I moved onto Trinity Place this past August. My friend was graduating and needed someone to take her room. I needed roommates and had a desire to get out of University Heights, so I packed my books and loaded up my car. Three or four trips later, I was settled downtown.
From the beginning I loved the neighborhood, the arts scene, and the new face of Buffalo that I was seeing. Taking the train to school was the only visible setback.
From all outside points of view and reputation, Trinity is a quiet residential street, far enough away from the constant bustling of Elmwood and the debauchery of Allen to provide peace and quiet, but not too far to travel to for entertainment.

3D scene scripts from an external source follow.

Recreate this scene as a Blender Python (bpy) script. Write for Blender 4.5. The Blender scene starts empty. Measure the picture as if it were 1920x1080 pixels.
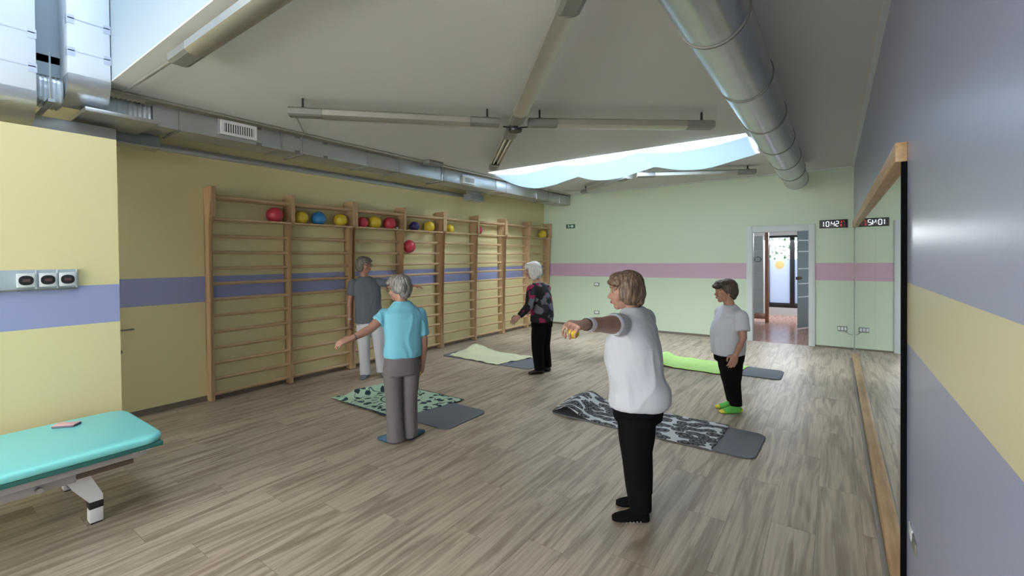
import bpy, bmesh, math, random
from mathutils import Vector, Matrix, noise
random.seed(7)
C = bpy.context.scene.collection
PI = math.pi
sc = bpy.context.scene

# ------------------------------------------------------------------ camera
YAW = 0.6252
cam_d = bpy.data.cameras.new('camera'); cam = bpy.data.objects.new('camera', cam_d); C.objects.link(cam)
Rv = Vector((0.81085898, 0.58516335, -0.00956914)); Fv = Vector((-0.58524158, 0.81075429, -0.01302988)); Uv = Rv.cross(Fv)
M3 = Matrix((Rv, Uv, -Fv)).transposed()
cam.matrix_world = Matrix.Translation((0, 0, 1.65)) @ M3.to_4x4()
cam_d.sensor_width = 36; cam_d.lens = 846.53 / 1920 * 36
cam_d.shift_x = 0.00357; cam_d.shift_y = -0.02293
cam_d.clip_start = 0.05
sc.camera = cam
# ------------------------------------------------------------------ world, lights, exposure
w = bpy.data.worlds.new('overcast'); sc.world = w; w.use_nodes = True
w.node_tree.nodes['Background'].inputs[0].default_value = (0.72, 0.86, 1.0, 1)
w.node_tree.nodes['Background'].inputs[1].default_value = 2.0
vs = sc.view_settings
vs.view_transform = 'Standard'; vs.look = 'None'; vs.gamma = 1; vs.use_curve_mapping = False
vs.exposure = 0.28

def area(name, loc, size, power, color, rot=(0, 0, 0), spread=180):
    l = bpy.data.lights.new(name, 'AREA'); l.shape = 'RECTANGLE'; l.size, l.size_y = size
    l.energy = power; l.color = color; l.spread = math.radians(spread)
    o = bpy.data.objects.new(name, l); C.objects.link(o); o.location = loc; o.rotation_euler = rot
    return o
area('skylight_daylight', (-3.1, 0.53, 4.55), (4.2, 1.2), 45, (0.76, 0.88, 1.0), spread=165)
area('skylight_daylight', (-2.97, 7.03, 4.25), (4.0, 1.25), 375, (0.84, 0.92, 1.0), spread=150)
area('rear_fill', (-3.0, -4.1, 1.75), (5.6, 2.4), 500, (1.0, 0.98, 0.95), (PI/2, 0, PI))  # unseen fill lamp added behind the camera to brighten the room
area('hall_daylight', (-1.2, 14.3, 2.3), (1.6, 1.0), 70, (0.9, 0.95, 1.0), (-0.6, 0, 0))

# ------------------------------------------------------------------ helpers
def link(name, me, mat=None, parent=None, **props):
    o = bpy.data.objects.new(name, me); C.objects.link(o)
    if mat is not None and me is not None and not me.materials: me.materials.append(mat)
    if parent is not None: o.parent = parent
    for k, v in props.items(): o[k] = v
    return o

def tag(o, label, cat, group=None, kind=None):
    o['label'] = label; o['category'] = cat
    if group: o['group'] = group
    if kind: o['kind'] = kind
    return o

def empty(name, loc=(0, 0, 0), rz=0):
    o = bpy.data.objects.new(name, None); C.objects.link(o); o.location = loc; o.rotation_euler = (0, 0, rz)
    o.empty_display_size = .1
    return o

def copy_tree(o, parent=None):
    c = o.copy(); C.objects.link(c)
    c.parent = parent
    for ch in list(o.children): copy_tree(ch, c)
    return c

def bm_mesh(bm, name, smooth=False, ang=None):
    me = bpy.data.meshes.new(name); bmesh.ops.recalc_face_normals(bm, faces=bm.faces[:]); bm.to_mesh(me); bm.free()
    if smooth:
        me.shade_smooth()
        if ang is not None: me.set_sharp_from_angle(angle=ang)
    return me

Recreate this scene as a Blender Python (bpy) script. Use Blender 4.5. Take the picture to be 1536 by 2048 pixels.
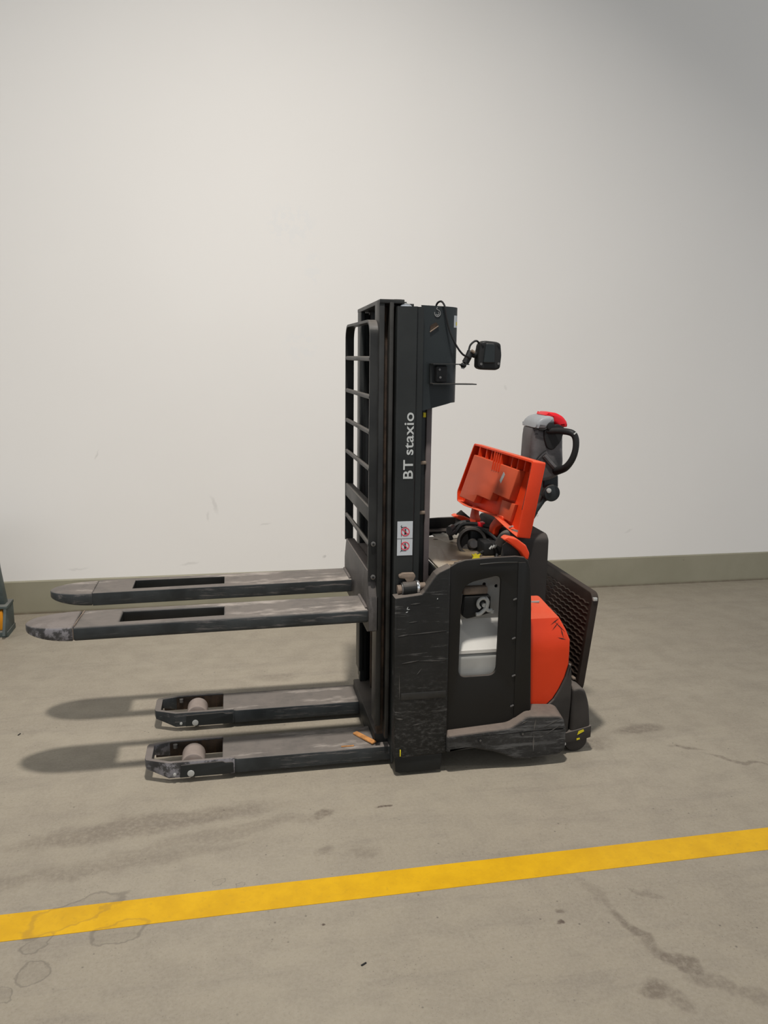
import bpy, bmesh, math, random
from mathutils import Vector, Matrix
random.seed(7)
for o in list(bpy.data.objects): bpy.data.objects.remove(o)
SC = bpy.context.scene
COL = SC.collection

# ------------------------------------------------------------------ camera
cd = bpy.data.cameras.new('camera'); cam = bpy.data.objects.new('camera', cd); COL.objects.link(cam)
rgt = Vector((0.98150003, -0.19110325, 0.01171483)); dwn = Vector((-0.02549711, -0.19110325, -0.98123873)); fwd = Vector((0.18975665, 0.96278715, -0.19244043))
M = Matrix((rgt, -dwn, -fwd)).transposed().to_4x4(); M.translation = Vector((0, 0, 1.5))
cam.matrix_world = M
cd.sensor_fit = 'VERTICAL'; cd.sensor_height = 32.0; cd.lens = 1577 / 2048 * 32.0
cd.clip_start = .05; cd.clip_end = 100
SC.camera = cam
# ------------------------------------------------------------------ world, lamps, exposure
w = bpy.data.worlds.new('hall'); SC.world = w; w.use_nodes = True
w.node_tree.nodes['Background'].inputs[0].default_value = (0.82, 0.86, 0.92, 1)
w.node_tree.nodes['Background'].inputs[1].default_value = 0.83
def lamp(name, loc, power, size, spread=120, col=(1, .975, .93), aim=None):
    l = bpy.data.lights.new(name, 'AREA'); l.shape = 'DISK'; l.size = size; l.energy = power; l.color = col; l.spread = math.radians(spread)
    o = bpy.data.objects.new(name, l); o.location = loc; COL.objects.link(o)
    if aim: o.rotation_euler = (Vector(aim) - Vector(loc)).to_track_quat('-Z', 'Y').to_euler()
    return o
lamp('high_bay_and_fill_lamp', (.16, 1.40, 5.7), 78, .30, 94, (1, .96, .905), aim=(.3, 3.2, 0))
lamp('high_bay_and_fill_lamp', (6.0, -1.0, 5.7), 57, .30, 170)  # unseen fill lamp, added to lift the ambient light from the right
lamp('high_bay_and_fill_lamp', (-6.0, 1.4, 5.7), 115, .30, 170)  # another added fill lamp out of view, brightens shadows from the left
SC.view_settings.view_transform = 'Standard'; SC.view_settings.look = 'None'
SC.view_settings.gamma = 1; SC.view_settings.use_curve_mapping = False
SC.view_settings.exposure = 0.14

# ------------------------------------------------------------------ materials
def NT(name):
    m = bpy.data.materials.new(name); m.use_nodes = True; t = m.node_tree
    return m, t, t.nodes['Principled BSDF']
class G:
    """small node graph helper"""
    def __init__(s, t): s.t = t
    def n(s, typ, **k):
        x = s.t.nodes.new(typ)
        for a, b in k.items(): setattr(x, a, b)
        return x
    def l(s, a, b): s.t.links.new(a, b)
    def noise(s, vec, scale, detail=3, rough=.55, dist=0):
        x = s.n('ShaderNodeTexNoise'); x.inputs['Scale'].default_value = scale; x.inputs['Detail'].default_value = detail
        x.inputs['Roughness'].default_value = rough; x.inputs['Distortion'].default_value = dist
        s.l(vec, x.inputs['Vector']); return x.outputs['Fac']
    def ramp(s, v, a, b, lo=0., hi=1.):
        x = s.n('ShaderNodeMapRange', interpolation_type='SMOOTHSTEP'); s.l(v, x.inputs[0])
        x.inputs[1].default_value = a; x.inputs[2].default_value = b; x.inputs[3].default_value = lo; x.inputs[4].default_value = hi
        return x.outputs[0]
    def mix(s, f, a, b, typ='MIX'):
        x = s.n('ShaderNodeMix', data_type='RGBA', blend_type=typ)
        for sock, v in ((x.inputs[0], f), (x.inputs[6], a), (x.inputs[7], b)):
            if isinstance(v, (int, float)): sock.default_value = v
            elif isinstance(v, tuple): sock.default_value = (*v[:3], 1)
            else: s.l(v, sock)
        return x.outputs[2]
    def math(s, op, a, b=None):
        x = s.n('ShaderNodeMath', operation=op)
        for i, v in enumerate((a, b)):
            if v is None: continue
            if isinstance(v, (int, float)): x.inputs[i].default_value = v
            else: s.l(v, x.inputs[i])
        return x.outputs[0]
    def mapping(s, vec, loc=(0, 0, 0), rot=0, scale=(1, 1, 1), typ='POINT'):
        x = s.n('ShaderNodeMapping', vector_type=typ); s.l(vec, x.inputs[0])
        x.inputs['Location'].default_value = loc; x.inputs['Rotation'].default_value = (0, 0, rot); x.inputs['Scale'].default_value = scale
        return x.outputs[0]
    def bump(s, h, st, dist=.002):
        x = s.n('ShaderNodeBump'); x.inputs['Strength'].default_value = st; x.inputs['Distance'].default_value = dist
        s.l(h, x.inputs['Height']); return x.outputs[0]

def paint(name, col, rough=.5, metal=0., var=.25, vs=9., dust_or_lit=0., dcol=(.125, .105, .09), wear=0., wcol=(.22, .215, .21), ws=(1, 1, 1), wscale=14., bump=.15, spec=.28, coat=0., wz=None, scrape=0.):
    m, t, b = NT(name); g = G(t)
    tc = g.n('ShaderNodeTexCoord').outputs['Object']
    n1 = g.noise(tc, vs, 4)
    c = g.mix(g.ramp(n1, .3, .7), tuple(x * (1 - var) for x in col), tuple(min(1, x * (1 + var)) for x in col))
    r = g.ramp(n1, .2, .8, rough - .08, rough + .08)
    if wear > 0:
        mp = g.mapping(tc, scale=ws)
        n2 = g.noise(mp, wscale, 6, .72)
        wf = g.ramp(n2, .72 - wear * .25, .80 - wear * .22)
        n3 = g.noise(tc, 3.2, 2); wf = g.math('MULTIPLY', wf, g.ramp(n3, .35, .6))
        if wz:
            sz = g.n('ShaderNodeSeparateXYZ'); g.l(tc, sz.inputs[0])
            fine = g.ramp(g.noise(g.mapping(tc, scale=(.5, 1, 1)), wscale * 1.7, 6, .75), .46, .72)
            low = g.math('MULTIPLY', fine, g.ramp(sz.outputs[2], wz[0], wz[1], .75, .03)); wf = g.math('MAXIMUM', wf, low)
        c = g.mix(wf, c, wcol)
    if dust_or_lit > 0:
        ge = g.n('ShaderNodeNewGeometry'); sx = g.n('ShaderNodeSeparateXYZ'); g.l(ge.outputs['True Normal'], sx.inputs[0])
        up = g.ramp(sx.outputs[2], .25, .9)
        n4 = g.noise(tc, 16, 5, .65)
        df = g.math('MULTIPLY', up, g.ramp(n4, .12, .62, dust_or_lit * .55, min(1, dust_or_lit * 1.1)))
        c = g.mix(df, c, dcol); 
        r = g.math('ADD', r, g.math('MULTIPLY', df, .3))
        if scrape > 0:
            sn = g.noise(g.mapping(tc, scale=(.22, 1, 1)), 13, 6, .7)
            c = g.mix(g.math('MULTIPLY', up, g.ramp(sn, .54, .66, 0, scrape)), c, (.34, .30, .265))
            c = g.mix(g.math('MULTIPLY', up, g.ramp(g.noise(g.mapping(tc, scale=(.05, 1, 1)), 60, 4, .7), .62, .72, 0, scrape * .6)), c, (.05, .047, .045))
    g.l(c, b.inputs['Base Color']); g.l(r, b.inputs['Roughness'])
    b.inputs['Metallic'].default_value = metal; b.inputs['Specular IOR Level'].default_value = spec
    b.inputs['Coat Weight'].default_value = coat
    if bump: g.l(g.bump(g.noise(tc, 60, 3), bump), b.inputs['Normal'])
    return m
MB_ = {}
MB_['black'] = paint('black_paint', (.009, .0095, .009), .5, var=.25, dust_or_lit=.55, wear=.12, wcol=(.06, .06, .06))
MB_['mast'] = paint('mast_paint', (.016, .0175, .017), .45, var=.2, vs=5, dust_or_lit=.5, wear=.15, wcol=(.055, .058, .058))
MB_['casing'] = paint('casing_plastic', (.016, .020, .021), .42, var=.15, vs=4, dust_or_lit=.35)
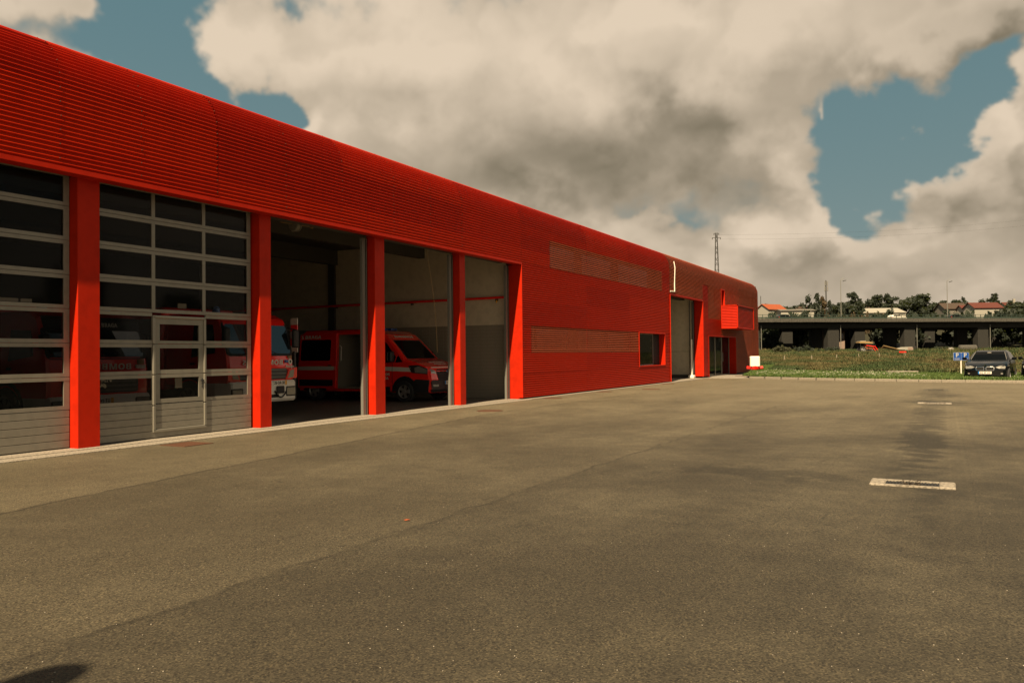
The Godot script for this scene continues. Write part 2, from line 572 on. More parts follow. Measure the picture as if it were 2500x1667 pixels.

And now, in the span of a week, two dozen fired shots have turned that around.
This Monday I was feeling exceptionally lazy and wanted to skip class and sleep in. Due to reasons I can no longer remember, I dragged myself out of bed and was out of the house by 9 a.m., a little later than usual.
You can imagine my surprise when I was told the news of the shooting later that day.
It really is something to come home from school and see that police officers are monitoring the house across from you. I could see the fluorescent crime scene tape across the front of the house from my bedroom window.
This is not the first time I've been associated with scenes of violence in proximity to my living quarters. The night I moved into Trinity last fall was the same night UB alumnus Javon Jackson was shot and killed outside of my University Heights apartment.
I had hoped to escape from some of that this year. The drama of the Ocasio family would seem to have reached a boiling point just as the minutiae of my average middle class life was reaching equilibrium.
The question: where do we go from here?
I learned a long time ago how ridiculous it is to live your life in fear. Fear is one of the most crippling, irrationally unsettling emotions of the human psyche. It's like a pimple on the normally fresh face of a bride – small, but with the right amount of hysteria, it can reach epic proportions.
That being said, I will continue to live across the street from the proverbial scene of the crime. I will pray for the soul of Eric and for Jason Ocasio to get the help he needs. I will keep good thoughts for their family in my heart.
And as for Buffalo, I'm not going to let our final months together leave me as a quivering, fearfully complacent victim – far too many trials before this one have tried to do that. You'll still find me carousing at the various locales of Elmwood and Allen. It's all we can really do.
Graduation and the future is looming, as is the end of my lease. Let's make these last few months count.